[START OF Data extract]
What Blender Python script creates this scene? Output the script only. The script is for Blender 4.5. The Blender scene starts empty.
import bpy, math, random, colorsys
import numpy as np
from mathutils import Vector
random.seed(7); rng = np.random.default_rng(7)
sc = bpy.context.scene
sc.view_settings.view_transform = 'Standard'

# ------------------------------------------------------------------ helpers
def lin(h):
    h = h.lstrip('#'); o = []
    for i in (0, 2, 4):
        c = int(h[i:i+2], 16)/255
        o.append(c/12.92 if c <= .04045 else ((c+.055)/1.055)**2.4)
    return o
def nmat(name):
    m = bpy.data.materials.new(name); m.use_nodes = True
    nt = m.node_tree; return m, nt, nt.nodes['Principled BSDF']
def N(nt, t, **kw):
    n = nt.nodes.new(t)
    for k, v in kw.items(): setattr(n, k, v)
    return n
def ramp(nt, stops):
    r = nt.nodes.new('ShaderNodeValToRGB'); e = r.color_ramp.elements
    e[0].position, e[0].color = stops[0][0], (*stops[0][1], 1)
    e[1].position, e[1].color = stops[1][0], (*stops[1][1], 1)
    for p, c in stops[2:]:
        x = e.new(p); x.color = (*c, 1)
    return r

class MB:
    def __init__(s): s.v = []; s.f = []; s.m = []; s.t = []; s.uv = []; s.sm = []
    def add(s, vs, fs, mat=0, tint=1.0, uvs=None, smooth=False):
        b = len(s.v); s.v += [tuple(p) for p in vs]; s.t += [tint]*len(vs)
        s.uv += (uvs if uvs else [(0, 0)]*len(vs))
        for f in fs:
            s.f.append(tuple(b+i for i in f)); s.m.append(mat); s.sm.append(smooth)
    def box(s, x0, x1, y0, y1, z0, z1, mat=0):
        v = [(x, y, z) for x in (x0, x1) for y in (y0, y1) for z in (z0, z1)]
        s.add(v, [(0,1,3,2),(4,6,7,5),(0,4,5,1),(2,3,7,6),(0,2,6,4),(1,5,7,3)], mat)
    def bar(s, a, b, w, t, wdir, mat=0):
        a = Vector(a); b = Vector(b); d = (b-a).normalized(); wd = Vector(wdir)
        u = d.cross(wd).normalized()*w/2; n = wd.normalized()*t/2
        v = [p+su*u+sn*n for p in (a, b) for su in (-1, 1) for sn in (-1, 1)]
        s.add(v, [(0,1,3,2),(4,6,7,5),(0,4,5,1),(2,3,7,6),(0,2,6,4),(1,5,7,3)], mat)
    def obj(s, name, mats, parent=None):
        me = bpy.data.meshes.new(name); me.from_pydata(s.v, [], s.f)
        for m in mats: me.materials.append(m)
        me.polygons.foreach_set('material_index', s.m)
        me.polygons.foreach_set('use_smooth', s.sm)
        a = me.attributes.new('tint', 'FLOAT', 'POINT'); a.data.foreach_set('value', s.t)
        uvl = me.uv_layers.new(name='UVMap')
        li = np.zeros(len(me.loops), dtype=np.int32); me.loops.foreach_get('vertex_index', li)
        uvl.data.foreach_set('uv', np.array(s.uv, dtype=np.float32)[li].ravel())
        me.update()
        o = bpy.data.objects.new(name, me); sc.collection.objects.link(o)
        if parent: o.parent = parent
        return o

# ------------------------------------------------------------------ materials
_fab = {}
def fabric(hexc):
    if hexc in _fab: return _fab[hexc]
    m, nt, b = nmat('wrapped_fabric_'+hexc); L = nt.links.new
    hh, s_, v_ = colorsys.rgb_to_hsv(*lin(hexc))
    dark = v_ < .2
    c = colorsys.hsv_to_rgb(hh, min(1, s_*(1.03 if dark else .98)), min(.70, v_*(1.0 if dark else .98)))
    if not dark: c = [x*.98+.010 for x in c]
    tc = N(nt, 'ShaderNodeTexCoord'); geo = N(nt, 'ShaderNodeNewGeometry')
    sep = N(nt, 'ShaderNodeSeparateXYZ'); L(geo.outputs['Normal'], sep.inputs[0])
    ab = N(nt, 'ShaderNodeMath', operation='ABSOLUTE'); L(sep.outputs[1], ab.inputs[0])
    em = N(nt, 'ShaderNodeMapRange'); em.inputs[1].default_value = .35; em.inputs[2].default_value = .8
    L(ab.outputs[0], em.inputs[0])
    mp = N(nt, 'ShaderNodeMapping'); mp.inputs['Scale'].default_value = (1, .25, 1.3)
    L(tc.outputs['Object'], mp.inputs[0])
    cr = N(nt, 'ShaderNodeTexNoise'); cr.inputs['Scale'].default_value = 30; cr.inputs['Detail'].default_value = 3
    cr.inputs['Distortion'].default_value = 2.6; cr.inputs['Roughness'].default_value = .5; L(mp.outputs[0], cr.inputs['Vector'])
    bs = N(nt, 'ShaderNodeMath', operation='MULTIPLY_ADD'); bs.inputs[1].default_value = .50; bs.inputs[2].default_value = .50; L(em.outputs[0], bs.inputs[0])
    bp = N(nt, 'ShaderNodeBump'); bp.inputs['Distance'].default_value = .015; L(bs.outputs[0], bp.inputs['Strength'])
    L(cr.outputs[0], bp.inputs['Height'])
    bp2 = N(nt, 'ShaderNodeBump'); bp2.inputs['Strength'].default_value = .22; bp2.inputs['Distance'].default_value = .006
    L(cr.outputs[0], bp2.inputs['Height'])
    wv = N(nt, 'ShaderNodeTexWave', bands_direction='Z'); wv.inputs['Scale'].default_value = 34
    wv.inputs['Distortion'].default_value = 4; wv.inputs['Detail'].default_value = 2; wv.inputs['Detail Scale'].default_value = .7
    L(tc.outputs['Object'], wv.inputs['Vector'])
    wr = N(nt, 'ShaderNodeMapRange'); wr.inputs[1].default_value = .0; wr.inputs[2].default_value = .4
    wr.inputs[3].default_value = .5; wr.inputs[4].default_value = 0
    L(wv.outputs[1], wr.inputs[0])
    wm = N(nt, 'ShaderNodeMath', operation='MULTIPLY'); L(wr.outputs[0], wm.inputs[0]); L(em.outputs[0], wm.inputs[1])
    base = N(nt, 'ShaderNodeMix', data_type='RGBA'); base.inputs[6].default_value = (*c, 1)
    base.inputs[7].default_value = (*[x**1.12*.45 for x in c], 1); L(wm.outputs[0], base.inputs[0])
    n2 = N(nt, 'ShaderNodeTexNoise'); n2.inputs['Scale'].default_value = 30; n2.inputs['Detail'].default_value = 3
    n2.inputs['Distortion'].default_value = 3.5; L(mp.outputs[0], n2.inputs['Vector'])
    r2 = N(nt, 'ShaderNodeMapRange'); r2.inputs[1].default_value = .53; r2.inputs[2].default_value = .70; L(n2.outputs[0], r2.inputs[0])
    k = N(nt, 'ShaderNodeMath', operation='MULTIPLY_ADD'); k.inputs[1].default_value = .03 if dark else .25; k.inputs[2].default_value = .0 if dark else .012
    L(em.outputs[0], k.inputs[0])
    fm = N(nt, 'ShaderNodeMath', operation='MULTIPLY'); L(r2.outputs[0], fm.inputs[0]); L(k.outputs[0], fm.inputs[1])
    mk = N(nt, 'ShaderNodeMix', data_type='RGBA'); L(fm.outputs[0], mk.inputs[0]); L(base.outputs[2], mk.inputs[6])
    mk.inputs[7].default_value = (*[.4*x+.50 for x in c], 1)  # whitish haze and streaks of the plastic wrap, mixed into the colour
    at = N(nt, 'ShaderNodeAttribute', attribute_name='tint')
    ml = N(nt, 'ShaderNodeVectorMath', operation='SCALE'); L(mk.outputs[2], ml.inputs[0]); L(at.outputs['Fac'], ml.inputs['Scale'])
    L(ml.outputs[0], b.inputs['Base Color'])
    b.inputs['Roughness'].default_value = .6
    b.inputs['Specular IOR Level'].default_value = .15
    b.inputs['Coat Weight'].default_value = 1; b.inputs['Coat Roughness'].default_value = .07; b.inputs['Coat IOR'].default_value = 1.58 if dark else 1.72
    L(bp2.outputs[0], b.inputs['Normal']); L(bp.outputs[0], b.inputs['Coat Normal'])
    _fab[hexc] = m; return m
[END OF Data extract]
▶ [Problem details] Print, please, the lines above from the very first through the one that holds "sc.view_settings.view_transform = 'Standard'", both included, word for word and with nothing else.

▶ [The completed task]
What Blender Python script creates this scene? Output the script only. The script is for Blender 4.5. The Blender scene starts empty.
import bpy, math, random, colorsys
import numpy as np
from mathutils import Vector
random.seed(7); rng = np.random.default_rng(7)
sc = bpy.context.scene
sc.view_settings.view_transform = 'Standard'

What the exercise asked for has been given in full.